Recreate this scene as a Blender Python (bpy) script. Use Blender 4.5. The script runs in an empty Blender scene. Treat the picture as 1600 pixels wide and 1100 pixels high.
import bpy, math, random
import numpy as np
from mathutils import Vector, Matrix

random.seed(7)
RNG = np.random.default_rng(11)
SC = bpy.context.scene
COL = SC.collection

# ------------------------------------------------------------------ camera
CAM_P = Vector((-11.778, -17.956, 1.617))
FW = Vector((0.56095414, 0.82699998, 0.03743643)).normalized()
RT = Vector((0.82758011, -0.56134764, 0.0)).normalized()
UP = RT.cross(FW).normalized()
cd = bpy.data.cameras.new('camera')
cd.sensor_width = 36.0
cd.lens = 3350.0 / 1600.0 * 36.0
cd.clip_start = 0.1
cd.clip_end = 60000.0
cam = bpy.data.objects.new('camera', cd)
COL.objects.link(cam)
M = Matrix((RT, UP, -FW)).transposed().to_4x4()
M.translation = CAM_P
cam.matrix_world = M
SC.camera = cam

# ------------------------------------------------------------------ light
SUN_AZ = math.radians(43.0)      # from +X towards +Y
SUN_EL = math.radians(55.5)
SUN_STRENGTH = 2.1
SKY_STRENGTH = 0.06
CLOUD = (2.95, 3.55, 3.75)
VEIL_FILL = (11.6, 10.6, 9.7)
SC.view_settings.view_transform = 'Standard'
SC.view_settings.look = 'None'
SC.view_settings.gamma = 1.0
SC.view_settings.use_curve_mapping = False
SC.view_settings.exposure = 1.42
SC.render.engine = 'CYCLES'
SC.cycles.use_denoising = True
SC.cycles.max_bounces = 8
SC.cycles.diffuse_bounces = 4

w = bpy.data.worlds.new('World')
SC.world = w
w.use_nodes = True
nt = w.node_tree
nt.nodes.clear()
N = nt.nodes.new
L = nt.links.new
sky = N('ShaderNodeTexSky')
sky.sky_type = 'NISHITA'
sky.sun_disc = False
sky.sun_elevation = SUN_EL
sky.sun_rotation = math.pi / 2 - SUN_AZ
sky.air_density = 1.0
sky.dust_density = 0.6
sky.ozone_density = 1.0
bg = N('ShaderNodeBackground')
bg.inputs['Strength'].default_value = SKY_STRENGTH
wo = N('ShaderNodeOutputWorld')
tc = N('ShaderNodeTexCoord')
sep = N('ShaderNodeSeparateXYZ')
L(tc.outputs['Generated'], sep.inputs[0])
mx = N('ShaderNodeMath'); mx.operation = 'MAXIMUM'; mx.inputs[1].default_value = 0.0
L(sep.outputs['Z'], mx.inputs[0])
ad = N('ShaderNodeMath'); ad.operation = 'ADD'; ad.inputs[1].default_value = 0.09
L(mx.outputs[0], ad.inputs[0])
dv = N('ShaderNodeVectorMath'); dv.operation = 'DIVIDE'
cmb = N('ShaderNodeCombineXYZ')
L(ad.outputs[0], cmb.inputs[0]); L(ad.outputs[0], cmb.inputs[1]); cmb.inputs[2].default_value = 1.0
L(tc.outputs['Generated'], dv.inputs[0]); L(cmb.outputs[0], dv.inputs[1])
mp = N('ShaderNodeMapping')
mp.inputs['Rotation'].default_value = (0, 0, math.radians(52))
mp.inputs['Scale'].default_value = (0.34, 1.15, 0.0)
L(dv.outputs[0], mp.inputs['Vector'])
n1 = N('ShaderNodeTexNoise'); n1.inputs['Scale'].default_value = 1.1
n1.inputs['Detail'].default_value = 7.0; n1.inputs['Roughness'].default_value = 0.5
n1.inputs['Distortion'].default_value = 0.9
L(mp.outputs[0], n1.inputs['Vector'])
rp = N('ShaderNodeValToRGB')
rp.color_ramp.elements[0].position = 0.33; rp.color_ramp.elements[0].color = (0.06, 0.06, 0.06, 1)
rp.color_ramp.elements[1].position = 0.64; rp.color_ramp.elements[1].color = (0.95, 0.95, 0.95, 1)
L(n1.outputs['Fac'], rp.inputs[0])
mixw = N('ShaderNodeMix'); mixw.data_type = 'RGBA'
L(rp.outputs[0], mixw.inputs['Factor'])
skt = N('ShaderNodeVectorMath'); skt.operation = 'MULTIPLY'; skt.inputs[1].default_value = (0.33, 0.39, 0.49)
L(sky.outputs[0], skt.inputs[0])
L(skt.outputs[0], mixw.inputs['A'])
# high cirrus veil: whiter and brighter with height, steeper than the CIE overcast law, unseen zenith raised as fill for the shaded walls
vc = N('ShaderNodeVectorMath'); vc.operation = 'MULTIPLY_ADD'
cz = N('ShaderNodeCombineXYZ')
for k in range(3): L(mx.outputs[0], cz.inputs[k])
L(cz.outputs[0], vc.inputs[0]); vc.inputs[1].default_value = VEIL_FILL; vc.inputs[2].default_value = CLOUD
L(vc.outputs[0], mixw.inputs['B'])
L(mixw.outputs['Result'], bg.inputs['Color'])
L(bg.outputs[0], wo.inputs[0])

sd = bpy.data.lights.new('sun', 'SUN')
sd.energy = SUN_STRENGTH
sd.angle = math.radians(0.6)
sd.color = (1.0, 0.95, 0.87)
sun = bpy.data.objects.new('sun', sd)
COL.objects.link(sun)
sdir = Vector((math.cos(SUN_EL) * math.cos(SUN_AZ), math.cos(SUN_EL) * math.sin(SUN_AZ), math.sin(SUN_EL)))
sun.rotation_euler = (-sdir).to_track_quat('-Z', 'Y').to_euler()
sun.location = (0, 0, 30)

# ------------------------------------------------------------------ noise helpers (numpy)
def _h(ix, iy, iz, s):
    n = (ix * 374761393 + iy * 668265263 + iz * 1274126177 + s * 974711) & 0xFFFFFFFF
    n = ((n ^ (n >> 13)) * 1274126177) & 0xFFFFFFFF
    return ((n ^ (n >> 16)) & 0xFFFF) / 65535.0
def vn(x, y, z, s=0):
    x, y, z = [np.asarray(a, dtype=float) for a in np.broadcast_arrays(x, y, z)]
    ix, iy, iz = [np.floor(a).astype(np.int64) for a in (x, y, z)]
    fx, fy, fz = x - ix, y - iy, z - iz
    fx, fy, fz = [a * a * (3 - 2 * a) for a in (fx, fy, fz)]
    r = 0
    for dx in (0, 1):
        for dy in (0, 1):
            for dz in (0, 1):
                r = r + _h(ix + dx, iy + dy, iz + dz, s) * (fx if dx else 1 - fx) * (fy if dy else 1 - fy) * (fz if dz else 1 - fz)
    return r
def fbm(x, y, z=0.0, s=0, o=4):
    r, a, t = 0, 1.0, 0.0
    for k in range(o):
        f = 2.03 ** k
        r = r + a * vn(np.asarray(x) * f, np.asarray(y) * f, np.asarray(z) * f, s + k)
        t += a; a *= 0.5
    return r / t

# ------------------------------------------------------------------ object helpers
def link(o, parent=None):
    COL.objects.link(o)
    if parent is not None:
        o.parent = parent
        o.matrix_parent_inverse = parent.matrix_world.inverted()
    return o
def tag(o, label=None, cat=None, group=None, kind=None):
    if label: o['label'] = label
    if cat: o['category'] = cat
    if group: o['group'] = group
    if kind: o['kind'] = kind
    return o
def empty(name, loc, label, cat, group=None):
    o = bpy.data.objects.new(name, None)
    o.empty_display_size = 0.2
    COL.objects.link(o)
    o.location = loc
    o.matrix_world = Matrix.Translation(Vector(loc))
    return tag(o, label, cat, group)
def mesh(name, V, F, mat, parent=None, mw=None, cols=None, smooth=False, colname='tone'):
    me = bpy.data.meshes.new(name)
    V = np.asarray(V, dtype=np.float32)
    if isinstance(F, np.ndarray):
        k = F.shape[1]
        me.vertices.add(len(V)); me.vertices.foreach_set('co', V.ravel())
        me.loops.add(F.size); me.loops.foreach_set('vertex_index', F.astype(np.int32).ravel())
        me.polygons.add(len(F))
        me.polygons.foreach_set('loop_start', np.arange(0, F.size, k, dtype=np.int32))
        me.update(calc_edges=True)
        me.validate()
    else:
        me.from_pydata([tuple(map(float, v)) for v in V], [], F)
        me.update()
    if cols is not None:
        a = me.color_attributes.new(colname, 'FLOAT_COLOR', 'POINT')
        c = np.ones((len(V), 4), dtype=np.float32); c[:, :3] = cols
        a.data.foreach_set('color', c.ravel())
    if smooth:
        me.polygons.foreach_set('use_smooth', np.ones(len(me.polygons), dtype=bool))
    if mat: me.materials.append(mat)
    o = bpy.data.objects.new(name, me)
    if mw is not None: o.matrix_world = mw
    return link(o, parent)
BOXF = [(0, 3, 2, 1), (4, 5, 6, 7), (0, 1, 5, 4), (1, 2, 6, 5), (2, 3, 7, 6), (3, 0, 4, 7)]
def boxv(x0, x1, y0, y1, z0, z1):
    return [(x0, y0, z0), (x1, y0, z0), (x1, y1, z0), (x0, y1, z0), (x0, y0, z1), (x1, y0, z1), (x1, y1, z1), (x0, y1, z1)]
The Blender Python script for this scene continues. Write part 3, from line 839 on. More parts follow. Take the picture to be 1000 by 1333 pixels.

- - -

_Problem to solve:_ Give the lines again, exactly as they stand, from the beginning of the data through the line with "SC.cycles.diffuse_bounces = 4".

_Exercise solution:_
Recreate this scene as a Blender Python (bpy) script. Use Blender 4.5. The script runs in an empty Blender scene. Treat the picture as 1600 pixels wide and 1100 pixels high.
import bpy, math, random
import numpy as np
from mathutils import Vector, Matrix

random.seed(7)
RNG = np.random.default_rng(11)
SC = bpy.context.scene
COL = SC.collection

# ------------------------------------------------------------------ camera
CAM_P = Vector((-11.778, -17.956, 1.617))
FW = Vector((0.56095414, 0.82699998, 0.03743643)).normalized()
RT = Vector((0.82758011, -0.56134764, 0.0)).normalized()
UP = RT.cross(FW).normalized()
cd = bpy.data.cameras.new('camera')
cd.sensor_width = 36.0
cd.lens = 3350.0 / 1600.0 * 36.0
cd.clip_start = 0.1
cd.clip_end = 60000.0
cam = bpy.data.objects.new('camera', cd)
COL.objects.link(cam)
M = Matrix((RT, UP, -FW)).transposed().to_4x4()
M.translation = CAM_P
cam.matrix_world = M
SC.camera = cam

# ------------------------------------------------------------------ light
SUN_AZ = math.radians(43.0)      # from +X towards +Y
SUN_EL = math.radians(55.5)
SUN_STRENGTH = 2.1
SKY_STRENGTH = 0.06
CLOUD = (2.95, 3.55, 3.75)
VEIL_FILL = (11.6, 10.6, 9.7)
SC.view_settings.view_transform = 'Standard'
SC.view_settings.look = 'None'
SC.view_settings.gamma = 1.0
SC.view_settings.use_curve_mapping = False
SC.view_settings.exposure = 1.42
SC.render.engine = 'CYCLES'
SC.cycles.use_denoising = True
SC.cycles.max_bounces = 8
SC.cycles.diffuse_bounces = 4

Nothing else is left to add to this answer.